Refusal
So Maya Petersen recently tweeted out the obvious yet previously unvoiced behind-the-scenes intention for Peridot to be Steven Universe’s aroace representation. This shouldn’t be a surprise, particularly given Peri’s role in Rebecca Sugar’s “all about fusion” children’s book a while back. (“And if you don’t want to fuse… that’s cool, too.”) But, of course, this admission has led to discourse.
There are now a hundred and twelve long and angry rants in all the usual places about why making Peridot aroace is somehow a bad thing. One of the more creative is the notion that because we’re using fusion as a way to illustrate this, it suggests that autistic people are incapable of forming meaningful relationships of any sort. Which, just…
Yikes.
I feel like people push back way too hard against the reductive reading of fusion-as-sex, to the point where it’s functionally meaningless. “It’s not sex,” people assert, “it’s just any kind of relationship at all!” And, no. That overcorrects to the point where if anything it would be more accurate to just shrug and say, okay, they’re all fucking.
Fusion is about intimacy. It’s about being so in-harmony with another person that the boundaries disappear and you might as well be one. Ergo, the dancing. In our touch-starved culture it’s super hard to draw the line between intimacy and sex, to the point that intimacy is often used as a synonym for sex. People often don’t seem to understand there are other kinds of intimacy.
To say that fusion is just any old relationship reduces the metaphor to the point where it might as well not even exist, all out of a fear of coming anywhere near a discussion of fucking or an inability to separate fucking from intimacy.
Not every relationship is going to be an intimate one. That would be nuts. Not every intimate relationship is going to be a sexual one. That would be unfortunate.
As a highly sex-averse (and even touch-averse) aroace person myself, I see zero functional problem with the use of fusion as a metaphor when discussing a lack of sexual or romantic attraction. A person can have lots of kinds of relationships without a desire for intimacy—be it romantic or sexual or anything else in nature. And likewise in the show, people can have relationships without fusing. Peridot and Steven have a relationship, a close and special one, and they are unlikely to fuse on purpose. There are boundaries, that Peridot is unlikely to feel motivated to cross.
With an understanding of Peridot’s intended representation, the metaphor continues to work exactly as deigned.
There’s also a popular thread where people like to leap on Peri’s obvious autistic coding as basis for why any little thing under the moon is problematic when applied to her in particular, but. Again, speaking as an autistic person, this all seems… correct?
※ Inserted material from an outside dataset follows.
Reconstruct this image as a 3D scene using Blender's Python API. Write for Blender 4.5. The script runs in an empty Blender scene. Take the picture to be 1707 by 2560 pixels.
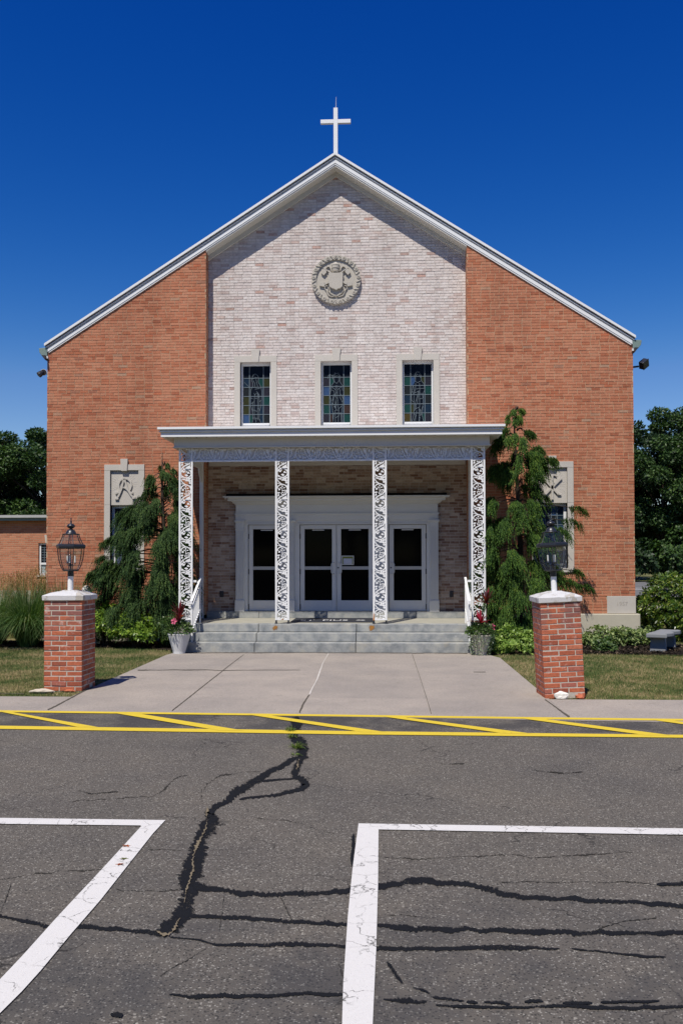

Yeah, an inherent problem with representation is that everyone is different so no single representative is going to completely map with an individual’s experience. But, they shouldn’t have to. That’s absurd. Not everything is about me, or about you, or about the next person in particular.
I’m reminded of how Wikipedia editors seem to think it’s impossible to summarize Doctor Who without diving deep into the character’s allergy to aspirin. It’s crucially important to understanding who the character is, they will insist.
Ideally there wouldn’t just be one aroace-coded character in the show, and they wouldn’t also be an autistic-coded character, and so on and so on. But, let’s take a step back and consider: there is an aroace-coded character, and there is a positively portrayed autistic-coded character. Both of which are vanishingly unusual. And the way they’re depicted is broadly accurate and sympathetic, both within the show’s language and in terms of what’s being represented. Not in every way for every autistic person, or every aroace person, but I am also not every autistic person or every aroace person, and though I shouldn’t expect my experience to mirror anyone else’s completely I think I have a few relevant things to say about my own.
Like Stevonnie or Garnet, Peridot isn’t perfect, idealized representation. She’s just roughly accurate, literary-coded representation in a field where even that is difficult to find. There’s nothing wrong with her depiction, with her coding, or the continued use of the endlessly complicated metaphor of fusion to explain something almost never explained in mainstream contemporary fiction. I’m aroace, and her aversion to intimacy is accurate to my experience. I’m autistic, and her collection of obsessions and blind spots is cartoonish but also accurate. The intersection of the two is something that I can easily identify with.
Not everyone will, and not everyone has to. And that’s okay. That doesn’t mean they’re doing it wrong. It doesn’t mean ill intent. It just means that everyone is different.
And that we really need to understand what intimacy is, in this culture.